DKIM replay attacks and what to do about them

DKIM replay attacks are one of the new big things lately, and they work like this: Take a DKIM signed email message, and re-send it to a billion other people. Maybe add another header (or change the subject, if the signature doesn't cover the subject), or maybe change nothing. Just take that message and randomly spam a million people. The mail will pass DKIM authentication checks, as long as it is sufficiently unchanged, and thus it authenticates as if it were a legitimate email message. Even if you weren't the original intended recipient. Even if it was sent only to one person but then recent to a million other people, just to annoy them. That's not a good thing -- it can damage a sender's domain reputation, because people unhappy about that unwanted mail will report it as spam, and spam reporting processing mechanisms will tie it back to the sender's domain, letting an unrelated party (the forwarder/re-distributor) off the hook for the havoc they've caused. (Mostly. IP reputation still comes into play here, but still.)
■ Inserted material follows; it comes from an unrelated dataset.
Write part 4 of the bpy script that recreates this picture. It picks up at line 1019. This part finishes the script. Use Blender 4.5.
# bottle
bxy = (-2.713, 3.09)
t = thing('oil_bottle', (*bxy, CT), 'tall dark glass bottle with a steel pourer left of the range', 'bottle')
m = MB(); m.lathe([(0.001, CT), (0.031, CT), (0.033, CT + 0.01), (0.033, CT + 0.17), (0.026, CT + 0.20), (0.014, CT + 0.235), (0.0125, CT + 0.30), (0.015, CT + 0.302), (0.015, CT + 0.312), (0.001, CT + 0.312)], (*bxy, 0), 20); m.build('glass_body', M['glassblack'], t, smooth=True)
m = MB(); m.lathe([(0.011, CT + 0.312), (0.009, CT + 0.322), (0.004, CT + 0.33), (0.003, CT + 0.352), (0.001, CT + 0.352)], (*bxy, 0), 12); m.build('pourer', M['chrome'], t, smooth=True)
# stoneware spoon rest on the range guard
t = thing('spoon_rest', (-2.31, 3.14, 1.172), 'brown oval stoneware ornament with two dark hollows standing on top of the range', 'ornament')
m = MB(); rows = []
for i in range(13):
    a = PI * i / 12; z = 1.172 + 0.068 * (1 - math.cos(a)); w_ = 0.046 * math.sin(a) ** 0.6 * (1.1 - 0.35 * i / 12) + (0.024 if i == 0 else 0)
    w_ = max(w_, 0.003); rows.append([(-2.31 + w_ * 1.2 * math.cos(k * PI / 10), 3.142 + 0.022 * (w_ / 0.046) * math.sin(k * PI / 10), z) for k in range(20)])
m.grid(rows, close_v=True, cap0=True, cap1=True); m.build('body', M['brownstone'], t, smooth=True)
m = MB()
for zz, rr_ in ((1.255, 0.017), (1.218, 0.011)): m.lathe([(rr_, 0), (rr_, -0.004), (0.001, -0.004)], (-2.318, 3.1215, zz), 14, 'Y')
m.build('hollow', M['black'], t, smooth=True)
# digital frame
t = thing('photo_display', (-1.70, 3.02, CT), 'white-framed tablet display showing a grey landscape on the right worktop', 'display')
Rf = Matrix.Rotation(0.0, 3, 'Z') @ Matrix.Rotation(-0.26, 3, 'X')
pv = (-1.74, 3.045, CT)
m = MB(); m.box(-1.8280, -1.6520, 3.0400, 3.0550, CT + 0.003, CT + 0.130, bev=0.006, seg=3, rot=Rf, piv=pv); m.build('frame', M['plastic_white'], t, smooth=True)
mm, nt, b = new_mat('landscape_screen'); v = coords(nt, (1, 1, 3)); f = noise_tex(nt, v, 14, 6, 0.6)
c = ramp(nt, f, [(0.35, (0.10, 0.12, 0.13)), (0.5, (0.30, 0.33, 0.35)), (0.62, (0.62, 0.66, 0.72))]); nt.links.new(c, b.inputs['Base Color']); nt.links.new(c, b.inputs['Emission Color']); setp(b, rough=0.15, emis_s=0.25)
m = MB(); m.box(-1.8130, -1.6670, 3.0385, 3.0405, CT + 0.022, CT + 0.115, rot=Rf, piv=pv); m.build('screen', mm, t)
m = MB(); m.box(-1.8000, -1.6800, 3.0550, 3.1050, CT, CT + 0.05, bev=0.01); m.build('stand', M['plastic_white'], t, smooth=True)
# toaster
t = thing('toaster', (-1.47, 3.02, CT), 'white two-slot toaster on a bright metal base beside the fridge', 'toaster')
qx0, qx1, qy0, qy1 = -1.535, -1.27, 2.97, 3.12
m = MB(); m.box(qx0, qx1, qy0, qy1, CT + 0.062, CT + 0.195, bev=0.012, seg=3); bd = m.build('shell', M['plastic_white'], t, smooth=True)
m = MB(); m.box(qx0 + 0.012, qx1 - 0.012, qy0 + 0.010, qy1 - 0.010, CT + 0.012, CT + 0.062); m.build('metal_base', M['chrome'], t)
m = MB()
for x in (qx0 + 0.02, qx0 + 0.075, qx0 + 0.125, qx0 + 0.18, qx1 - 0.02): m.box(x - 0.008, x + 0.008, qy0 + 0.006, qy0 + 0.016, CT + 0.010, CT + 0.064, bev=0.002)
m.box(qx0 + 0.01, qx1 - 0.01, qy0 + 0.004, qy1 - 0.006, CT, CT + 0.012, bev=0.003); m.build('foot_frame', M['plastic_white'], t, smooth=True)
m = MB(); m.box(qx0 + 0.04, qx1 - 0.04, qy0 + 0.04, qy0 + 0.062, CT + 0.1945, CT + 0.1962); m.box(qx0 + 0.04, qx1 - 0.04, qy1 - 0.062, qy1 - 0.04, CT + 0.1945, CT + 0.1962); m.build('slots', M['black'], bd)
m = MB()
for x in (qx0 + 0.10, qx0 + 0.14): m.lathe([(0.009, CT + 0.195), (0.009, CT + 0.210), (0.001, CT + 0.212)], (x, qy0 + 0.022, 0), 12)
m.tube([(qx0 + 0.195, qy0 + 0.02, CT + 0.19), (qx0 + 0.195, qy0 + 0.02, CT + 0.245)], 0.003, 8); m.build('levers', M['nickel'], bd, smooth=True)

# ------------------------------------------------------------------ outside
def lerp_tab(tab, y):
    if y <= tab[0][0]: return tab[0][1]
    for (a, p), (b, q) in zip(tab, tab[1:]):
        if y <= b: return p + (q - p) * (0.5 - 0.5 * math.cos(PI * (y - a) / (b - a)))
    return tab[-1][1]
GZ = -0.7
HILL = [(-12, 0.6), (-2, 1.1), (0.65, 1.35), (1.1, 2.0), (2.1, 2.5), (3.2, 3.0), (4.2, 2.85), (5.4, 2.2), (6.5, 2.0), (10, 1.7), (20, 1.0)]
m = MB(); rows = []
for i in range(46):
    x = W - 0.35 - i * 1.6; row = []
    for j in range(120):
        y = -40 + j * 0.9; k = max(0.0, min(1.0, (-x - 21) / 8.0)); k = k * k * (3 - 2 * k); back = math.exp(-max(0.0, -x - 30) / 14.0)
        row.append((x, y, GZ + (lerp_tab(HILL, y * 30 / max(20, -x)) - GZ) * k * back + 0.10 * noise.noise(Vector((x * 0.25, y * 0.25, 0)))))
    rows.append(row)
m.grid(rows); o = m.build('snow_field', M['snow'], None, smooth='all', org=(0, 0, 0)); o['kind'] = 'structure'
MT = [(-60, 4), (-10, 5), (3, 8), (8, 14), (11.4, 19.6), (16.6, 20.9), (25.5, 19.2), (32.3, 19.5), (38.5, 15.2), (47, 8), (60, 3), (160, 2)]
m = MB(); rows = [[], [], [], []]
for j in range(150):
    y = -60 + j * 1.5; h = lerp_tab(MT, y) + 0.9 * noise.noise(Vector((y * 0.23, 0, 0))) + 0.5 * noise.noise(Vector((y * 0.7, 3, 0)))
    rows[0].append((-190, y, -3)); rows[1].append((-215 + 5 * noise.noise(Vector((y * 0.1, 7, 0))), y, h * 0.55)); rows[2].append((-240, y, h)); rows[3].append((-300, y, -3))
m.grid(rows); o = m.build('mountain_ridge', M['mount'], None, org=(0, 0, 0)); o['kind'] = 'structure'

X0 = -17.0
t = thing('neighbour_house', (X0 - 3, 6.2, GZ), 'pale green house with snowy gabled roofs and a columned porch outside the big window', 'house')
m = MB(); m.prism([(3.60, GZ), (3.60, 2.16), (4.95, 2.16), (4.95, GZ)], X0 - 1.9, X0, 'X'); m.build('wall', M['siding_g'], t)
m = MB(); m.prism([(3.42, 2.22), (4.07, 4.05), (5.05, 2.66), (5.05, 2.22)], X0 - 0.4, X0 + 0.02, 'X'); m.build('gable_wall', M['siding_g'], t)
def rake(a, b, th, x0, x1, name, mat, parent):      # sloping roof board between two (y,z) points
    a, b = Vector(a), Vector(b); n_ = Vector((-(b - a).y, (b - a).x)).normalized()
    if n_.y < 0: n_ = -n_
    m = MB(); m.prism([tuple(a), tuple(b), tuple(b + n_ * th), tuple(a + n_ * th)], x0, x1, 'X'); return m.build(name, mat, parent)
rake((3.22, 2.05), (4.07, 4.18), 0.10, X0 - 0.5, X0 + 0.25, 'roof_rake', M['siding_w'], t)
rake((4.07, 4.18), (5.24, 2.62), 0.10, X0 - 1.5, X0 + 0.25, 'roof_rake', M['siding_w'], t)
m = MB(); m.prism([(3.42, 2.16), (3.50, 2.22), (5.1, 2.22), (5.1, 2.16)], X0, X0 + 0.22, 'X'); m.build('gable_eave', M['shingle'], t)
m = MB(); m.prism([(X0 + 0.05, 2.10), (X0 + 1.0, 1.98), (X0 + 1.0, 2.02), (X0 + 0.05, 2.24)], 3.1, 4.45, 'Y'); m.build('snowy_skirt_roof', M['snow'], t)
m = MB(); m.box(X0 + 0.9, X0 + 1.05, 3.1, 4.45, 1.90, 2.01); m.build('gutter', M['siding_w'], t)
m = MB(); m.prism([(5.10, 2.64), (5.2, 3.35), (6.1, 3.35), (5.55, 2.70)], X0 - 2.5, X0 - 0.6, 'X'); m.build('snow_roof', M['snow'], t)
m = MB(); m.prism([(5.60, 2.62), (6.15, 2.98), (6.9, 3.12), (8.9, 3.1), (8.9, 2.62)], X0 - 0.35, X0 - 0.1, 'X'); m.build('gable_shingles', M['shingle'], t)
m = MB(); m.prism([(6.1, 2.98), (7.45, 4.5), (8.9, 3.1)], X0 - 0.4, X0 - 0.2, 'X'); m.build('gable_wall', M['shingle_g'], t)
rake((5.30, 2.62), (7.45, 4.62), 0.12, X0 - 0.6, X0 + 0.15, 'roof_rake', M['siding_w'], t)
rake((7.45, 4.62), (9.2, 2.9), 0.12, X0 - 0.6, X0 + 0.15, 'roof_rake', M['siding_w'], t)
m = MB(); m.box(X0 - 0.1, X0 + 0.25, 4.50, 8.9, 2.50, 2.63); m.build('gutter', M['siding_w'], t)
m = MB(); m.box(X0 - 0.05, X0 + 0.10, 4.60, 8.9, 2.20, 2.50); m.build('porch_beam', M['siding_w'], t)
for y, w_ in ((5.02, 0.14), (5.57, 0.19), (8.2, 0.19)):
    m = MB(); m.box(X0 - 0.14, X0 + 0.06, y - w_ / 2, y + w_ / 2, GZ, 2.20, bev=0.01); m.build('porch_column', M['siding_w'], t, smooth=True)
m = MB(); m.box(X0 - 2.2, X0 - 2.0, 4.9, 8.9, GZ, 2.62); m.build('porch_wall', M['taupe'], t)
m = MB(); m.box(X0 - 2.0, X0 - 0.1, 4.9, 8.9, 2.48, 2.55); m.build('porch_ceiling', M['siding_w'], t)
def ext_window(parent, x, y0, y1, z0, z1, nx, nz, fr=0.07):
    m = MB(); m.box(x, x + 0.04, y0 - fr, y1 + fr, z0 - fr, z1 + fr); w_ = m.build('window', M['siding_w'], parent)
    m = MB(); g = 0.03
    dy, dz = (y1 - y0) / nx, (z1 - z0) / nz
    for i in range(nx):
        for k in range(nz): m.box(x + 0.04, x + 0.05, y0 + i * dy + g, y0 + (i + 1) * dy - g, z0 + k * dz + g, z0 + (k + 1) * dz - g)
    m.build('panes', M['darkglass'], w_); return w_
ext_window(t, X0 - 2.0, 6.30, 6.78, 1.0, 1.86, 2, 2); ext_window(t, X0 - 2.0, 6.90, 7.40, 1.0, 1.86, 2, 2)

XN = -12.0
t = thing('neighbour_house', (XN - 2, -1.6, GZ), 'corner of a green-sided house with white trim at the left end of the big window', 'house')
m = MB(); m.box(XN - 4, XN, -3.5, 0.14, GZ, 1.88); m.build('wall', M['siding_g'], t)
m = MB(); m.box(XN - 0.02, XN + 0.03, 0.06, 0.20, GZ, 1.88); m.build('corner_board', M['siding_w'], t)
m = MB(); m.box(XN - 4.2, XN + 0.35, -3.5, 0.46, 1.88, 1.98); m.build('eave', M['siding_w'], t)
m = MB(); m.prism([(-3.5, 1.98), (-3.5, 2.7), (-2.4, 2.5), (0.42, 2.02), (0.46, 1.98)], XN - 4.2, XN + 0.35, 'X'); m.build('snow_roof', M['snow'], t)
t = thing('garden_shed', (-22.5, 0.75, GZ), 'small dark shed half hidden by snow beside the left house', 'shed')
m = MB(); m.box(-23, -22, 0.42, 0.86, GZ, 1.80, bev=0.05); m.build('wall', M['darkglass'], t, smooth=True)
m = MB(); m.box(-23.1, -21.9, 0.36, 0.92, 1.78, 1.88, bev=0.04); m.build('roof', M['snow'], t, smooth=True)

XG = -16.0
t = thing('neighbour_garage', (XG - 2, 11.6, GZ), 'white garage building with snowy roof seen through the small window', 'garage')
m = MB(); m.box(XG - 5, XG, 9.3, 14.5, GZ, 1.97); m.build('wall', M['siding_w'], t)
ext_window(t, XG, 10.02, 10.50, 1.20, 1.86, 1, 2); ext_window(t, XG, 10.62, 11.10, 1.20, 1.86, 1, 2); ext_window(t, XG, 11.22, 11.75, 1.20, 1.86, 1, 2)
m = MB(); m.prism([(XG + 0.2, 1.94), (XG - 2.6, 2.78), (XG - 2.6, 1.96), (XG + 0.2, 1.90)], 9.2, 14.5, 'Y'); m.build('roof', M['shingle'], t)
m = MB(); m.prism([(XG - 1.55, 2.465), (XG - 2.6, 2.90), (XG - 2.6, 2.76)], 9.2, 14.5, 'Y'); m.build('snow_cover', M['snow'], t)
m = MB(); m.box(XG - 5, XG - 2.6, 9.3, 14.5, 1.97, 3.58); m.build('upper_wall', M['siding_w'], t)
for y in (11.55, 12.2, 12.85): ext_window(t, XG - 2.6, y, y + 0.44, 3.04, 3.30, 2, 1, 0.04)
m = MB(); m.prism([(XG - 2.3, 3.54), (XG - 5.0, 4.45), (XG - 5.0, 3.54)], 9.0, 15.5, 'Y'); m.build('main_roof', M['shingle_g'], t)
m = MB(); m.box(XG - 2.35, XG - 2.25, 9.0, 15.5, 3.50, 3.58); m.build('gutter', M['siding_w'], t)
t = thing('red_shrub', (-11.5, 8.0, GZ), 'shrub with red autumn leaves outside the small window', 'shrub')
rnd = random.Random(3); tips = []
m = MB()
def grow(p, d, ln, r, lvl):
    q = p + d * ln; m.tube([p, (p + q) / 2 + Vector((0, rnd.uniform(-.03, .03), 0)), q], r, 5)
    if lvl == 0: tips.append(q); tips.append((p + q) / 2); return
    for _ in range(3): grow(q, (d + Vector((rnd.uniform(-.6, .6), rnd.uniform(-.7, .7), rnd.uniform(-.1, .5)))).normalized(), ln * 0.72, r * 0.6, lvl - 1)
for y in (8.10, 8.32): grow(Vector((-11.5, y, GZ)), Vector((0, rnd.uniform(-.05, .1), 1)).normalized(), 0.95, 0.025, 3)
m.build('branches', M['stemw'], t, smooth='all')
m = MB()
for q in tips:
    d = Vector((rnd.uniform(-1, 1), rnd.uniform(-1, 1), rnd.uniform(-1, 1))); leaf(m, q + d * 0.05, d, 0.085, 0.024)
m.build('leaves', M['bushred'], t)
So, a lot of people smarter than me are working on solutions to this "DKIM replay attack" problem, with varying ideas -- which I won't share here as my goal isn't just to quote discussions happening on various mailing lists -- but I did want to share this really interesting 2020 article from Matthew Green, cryptographer and professor at Johns Hopkins University, were he points out that DKIM has pretty much strayed from its original intent.

He writes: "The key design goal of DKIM was to prevent spammers from forging emails while in transit," but what we ended up with is something that provides a "life-long guarantee of email authenticity that anyone can use to cryptographically verify the authenticity of stolen emails, even years after they were sent." Fine if you're trying to authenticate an email found on Hunter Biden's laptop, but this has unintended consequences, and isn't what the spec was designed for. He doesn't touch on DKIM replay attacks, but those are indeed one of (perhaps the worst) unintended consequences of the long life and poor rotation policy when it comes to how most folks have implemented DKIM keys.

Would an authentication key mechanism with a built-in quick expire time solve the DKIM relay problem? If everybody just rotated their current DKIM keys (and deleted old ones from DNS) on a tight schedule, would that make it harder for bad guys to engage in a DKIM replay attacks successfully? Possibly, but I see flaws in that as as possible solution, and I see potential flaws in just about every solution I can think of (or that I've read others propose). What is the solution here, short of going back to SPF to better tie messages to a server source and more harshly message rebroadcasting (which itself harms legitimate message forwarding). I just don't know what the solution should be. Do you?

What I will say, though, in closing, is that publishing private keys so that anybody can spoof mail from a domain is a path to disaster. It obliterates any of the good value DKIM has, and I'm not a fan of throwing the baby out with the bathwater.



  1. Hmm what if the DKIM signature is removed by the receiving mta? All that remains is the auth results. ARC should cover forwarding, and it's signatures should be removed too, after being processed by the endpoint.

    If the DKIM signature is no longer present after the email is verified, replayability is essentially broken.

    This also requires that a domain be able to signal that DKIM is absolutely required. So maybe an extension to DMARC as well?

    So, dmarc signal that dkim is absolutely required (reject otherwise), endpoint MTA removes signatures. Email becomes un-replayable.

  2. Removing the signature after delivery doesn't really keep the signature away from bad guys, unless you convince every ISP and mailbox provider in the whole world to do it. And even if they do, anybody can run an MTA "endpoint." It takes about ten seconds to install postfix, maybe an extra minute if I have to sign up for an Amazon AWS account and spin-up an EC2 instance to run it on. I think any solution that requires the whole world to modify messages after transit, and requires that bad guys somehow can't set up their own endpoints to capture that info for themselves, isn't workable.